Written task:
Transcribe the listing verbatim. Do not carry over any pictures.

Data block:
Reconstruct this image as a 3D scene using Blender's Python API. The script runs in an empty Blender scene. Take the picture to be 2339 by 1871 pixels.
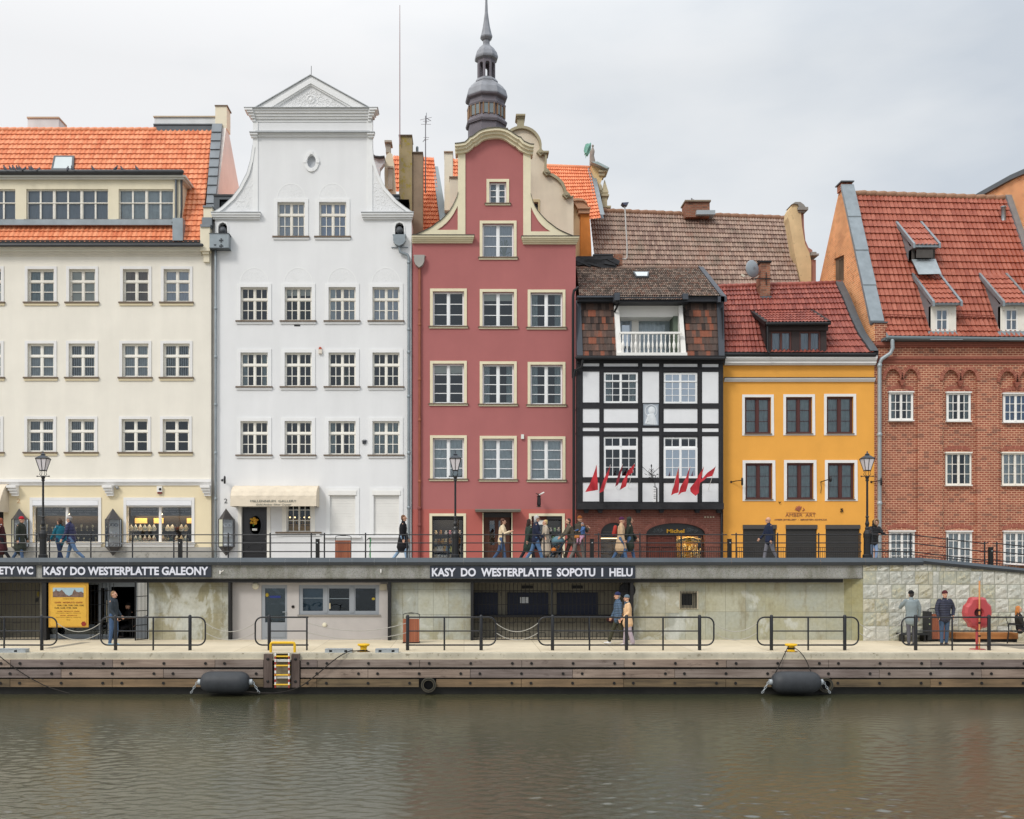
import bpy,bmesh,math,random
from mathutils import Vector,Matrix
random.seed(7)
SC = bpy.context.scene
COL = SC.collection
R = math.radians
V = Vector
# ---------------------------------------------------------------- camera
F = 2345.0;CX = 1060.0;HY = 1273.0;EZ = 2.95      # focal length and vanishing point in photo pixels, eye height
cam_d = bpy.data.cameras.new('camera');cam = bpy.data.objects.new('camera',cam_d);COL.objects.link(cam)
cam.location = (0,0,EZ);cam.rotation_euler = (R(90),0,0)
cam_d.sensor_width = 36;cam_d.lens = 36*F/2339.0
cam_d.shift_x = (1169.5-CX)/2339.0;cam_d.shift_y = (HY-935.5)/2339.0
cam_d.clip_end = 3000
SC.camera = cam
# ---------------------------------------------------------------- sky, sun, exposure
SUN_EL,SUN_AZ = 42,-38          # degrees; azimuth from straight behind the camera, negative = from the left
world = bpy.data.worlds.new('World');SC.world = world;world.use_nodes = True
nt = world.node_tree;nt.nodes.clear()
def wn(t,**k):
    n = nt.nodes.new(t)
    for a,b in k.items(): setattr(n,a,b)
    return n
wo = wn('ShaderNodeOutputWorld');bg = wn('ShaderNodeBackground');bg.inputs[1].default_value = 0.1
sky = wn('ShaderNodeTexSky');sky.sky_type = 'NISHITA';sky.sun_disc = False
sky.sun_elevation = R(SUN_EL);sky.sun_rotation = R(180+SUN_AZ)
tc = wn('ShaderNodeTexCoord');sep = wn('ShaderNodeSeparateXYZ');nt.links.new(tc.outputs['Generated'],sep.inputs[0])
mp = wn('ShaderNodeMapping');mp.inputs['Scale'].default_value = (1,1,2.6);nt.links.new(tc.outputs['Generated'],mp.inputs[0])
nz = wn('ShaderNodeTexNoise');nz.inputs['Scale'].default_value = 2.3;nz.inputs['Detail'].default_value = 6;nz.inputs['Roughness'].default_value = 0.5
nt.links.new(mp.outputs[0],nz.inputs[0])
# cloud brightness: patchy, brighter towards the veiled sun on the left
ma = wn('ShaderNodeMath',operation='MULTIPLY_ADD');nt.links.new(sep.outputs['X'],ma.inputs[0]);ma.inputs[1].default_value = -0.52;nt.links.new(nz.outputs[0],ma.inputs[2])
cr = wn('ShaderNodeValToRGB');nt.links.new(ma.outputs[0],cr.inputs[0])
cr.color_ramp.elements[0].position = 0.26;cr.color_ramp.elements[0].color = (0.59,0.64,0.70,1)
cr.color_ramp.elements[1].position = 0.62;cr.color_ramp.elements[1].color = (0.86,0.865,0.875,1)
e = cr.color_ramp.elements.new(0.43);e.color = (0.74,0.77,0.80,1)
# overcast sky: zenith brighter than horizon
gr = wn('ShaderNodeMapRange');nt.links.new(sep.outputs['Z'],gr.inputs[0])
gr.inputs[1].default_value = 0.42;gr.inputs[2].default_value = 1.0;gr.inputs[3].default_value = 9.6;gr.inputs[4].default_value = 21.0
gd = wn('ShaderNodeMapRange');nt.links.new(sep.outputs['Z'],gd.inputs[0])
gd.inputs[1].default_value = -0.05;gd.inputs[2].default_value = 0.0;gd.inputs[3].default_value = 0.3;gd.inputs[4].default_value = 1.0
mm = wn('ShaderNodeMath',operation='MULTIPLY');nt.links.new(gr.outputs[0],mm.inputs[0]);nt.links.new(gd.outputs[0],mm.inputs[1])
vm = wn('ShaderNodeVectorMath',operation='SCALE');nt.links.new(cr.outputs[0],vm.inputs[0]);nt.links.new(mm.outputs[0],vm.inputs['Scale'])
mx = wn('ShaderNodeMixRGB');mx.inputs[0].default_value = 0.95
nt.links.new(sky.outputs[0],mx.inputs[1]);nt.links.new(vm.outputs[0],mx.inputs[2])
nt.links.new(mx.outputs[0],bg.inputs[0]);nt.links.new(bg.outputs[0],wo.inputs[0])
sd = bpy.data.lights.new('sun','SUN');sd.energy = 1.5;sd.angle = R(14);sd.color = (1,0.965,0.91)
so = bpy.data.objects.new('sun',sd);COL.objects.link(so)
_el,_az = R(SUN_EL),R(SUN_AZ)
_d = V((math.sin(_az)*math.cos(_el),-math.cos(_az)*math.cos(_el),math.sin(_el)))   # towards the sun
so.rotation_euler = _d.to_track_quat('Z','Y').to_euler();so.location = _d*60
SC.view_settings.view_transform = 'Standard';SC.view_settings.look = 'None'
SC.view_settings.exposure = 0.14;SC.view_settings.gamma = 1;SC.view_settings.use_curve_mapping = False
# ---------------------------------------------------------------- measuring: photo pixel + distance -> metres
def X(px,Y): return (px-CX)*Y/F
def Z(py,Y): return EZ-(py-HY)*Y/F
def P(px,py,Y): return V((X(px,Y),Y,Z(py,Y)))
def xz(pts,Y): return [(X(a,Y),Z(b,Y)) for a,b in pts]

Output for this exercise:
Reconstruct this image as a 3D scene using Blender's Python API. The script runs in an empty Blender scene. Take the picture to be 2339 by 1871 pixels.
import bpy,bmesh,math,random
from mathutils import Vector,Matrix
random.seed(7)
SC = bpy.context.scene
COL = SC.collection
R = math.radians
V = Vector
# ---------------------------------------------------------------- camera
F = 2345.0;CX = 1060.0;HY = 1273.0;EZ = 2.95      # focal length and vanishing point in photo pixels, eye height
cam_d = bpy.data.cameras.new('camera');cam = bpy.data.objects.new('camera',cam_d);COL.objects.link(cam)
cam.location = (0,0,EZ);cam.rotation_euler = (R(90),0,0)
cam_d.sensor_width = 36;cam_d.lens = 36*F/2339.0
cam_d.shift_x = (1169.5-CX)/2339.0;cam_d.shift_y = (HY-935.5)/2339.0
cam_d.clip_end = 3000
SC.camera = cam
# ---------------------------------------------------------------- sky, sun, exposure
SUN_EL,SUN_AZ = 42,-38          # degrees; azimuth from straight behind the camera, negative = from the left
world = bpy.data.worlds.new('World');SC.world = world;world.use_nodes = True
nt = world.node_tree;nt.nodes.clear()
def wn(t,**k):
    n = nt.nodes.new(t)
    for a,b in k.items(): setattr(n,a,b)
    return n
wo = wn('ShaderNodeOutputWorld');bg = wn('ShaderNodeBackground');bg.inputs[1].default_value = 0.1
sky = wn('ShaderNodeTexSky');sky.sky_type = 'NISHITA';sky.sun_disc = False
sky.sun_elevation = R(SUN_EL);sky.sun_rotation = R(180+SUN_AZ)
tc = wn('ShaderNodeTexCoord');sep = wn('ShaderNodeSeparateXYZ');nt.links.new(tc.outputs['Generated'],sep.inputs[0])
mp = wn('ShaderNodeMapping');mp.inputs['Scale'].default_value = (1,1,2.6);nt.links.new(tc.outputs['Generated'],mp.inputs[0])
nz = wn('ShaderNodeTexNoise');nz.inputs['Scale'].default_value = 2.3;nz.inputs['Detail'].default_value = 6;nz.inputs['Roughness'].default_value = 0.5
nt.links.new(mp.outputs[0],nz.inputs[0])
# cloud brightness: patchy, brighter towards the veiled sun on the left
ma = wn('ShaderNodeMath',operation='MULTIPLY_ADD');nt.links.new(sep.outputs['X'],ma.inputs[0]);ma.inputs[1].default_value = -0.52;nt.links.new(nz.outputs[0],ma.inputs[2])
cr = wn('ShaderNodeValToRGB');nt.links.new(ma.outputs[0],cr.inputs[0])
cr.color_ramp.elements[0].position = 0.26;cr.color_ramp.elements[0].color = (0.59,0.64,0.70,1)
cr.color_ramp.elements[1].position = 0.62;cr.color_ramp.elements[1].color = (0.86,0.865,0.875,1)
e = cr.color_ramp.elements.new(0.43);e.color = (0.74,0.77,0.80,1)
# overcast sky: zenith brighter than horizon
gr = wn('ShaderNodeMapRange');nt.links.new(sep.outputs['Z'],gr.inputs[0])
gr.inputs[1].default_value = 0.42;gr.inputs[2].default_value = 1.0;gr.inputs[3].default_value = 9.6;gr.inputs[4].default_value = 21.0
gd = wn('ShaderNodeMapRange');nt.links.new(sep.outputs['Z'],gd.inputs[0])
gd.inputs[1].default_value = -0.05;gd.inputs[2].default_value = 0.0;gd.inputs[3].default_value = 0.3;gd.inputs[4].default_value = 1.0
mm = wn('ShaderNodeMath',operation='MULTIPLY');nt.links.new(gr.outputs[0],mm.inputs[0]);nt.links.new(gd.outputs[0],mm.inputs[1])
vm = wn('ShaderNodeVectorMath',operation='SCALE');nt.links.new(cr.outputs[0],vm.inputs[0]);nt.links.new(mm.outputs[0],vm.inputs['Scale'])
mx = wn('ShaderNodeMixRGB');mx.inputs[0].default_value = 0.95
nt.links.new(sky.outputs[0],mx.inputs[1]);nt.links.new(vm.outputs[0],mx.inputs[2])
nt.links.new(mx.outputs[0],bg.inputs[0]);nt.links.new(bg.outputs[0],wo.inputs[0])
sd = bpy.data.lights.new('sun','SUN');sd.energy = 1.5;sd.angle = R(14);sd.color = (1,0.965,0.91)
so = bpy.data.objects.new('sun',sd);COL.objects.link(so)
_el,_az = R(SUN_EL),R(SUN_AZ)
_d = V((math.sin(_az)*math.cos(_el),-math.cos(_az)*math.cos(_el),math.sin(_el)))   # towards the sun
so.rotation_euler = _d.to_track_quat('Z','Y').to_euler();so.location = _d*60
SC.view_settings.view_transform = 'Standard';SC.view_settings.look = 'None'
SC.view_settings.exposure = 0.14;SC.view_settings.gamma = 1;SC.view_settings.use_curve_mapping = False
# ---------------------------------------------------------------- measuring: photo pixel + distance -> metres
def X(px,Y): return (px-CX)*Y/F
def Z(py,Y): return EZ-(py-HY)*Y/F
def P(px,py,Y): return V((X(px,Y),Y,Z(py,Y)))
def xz(pts,Y): return [(X(a,Y),Z(b,Y)) for a,b in pts]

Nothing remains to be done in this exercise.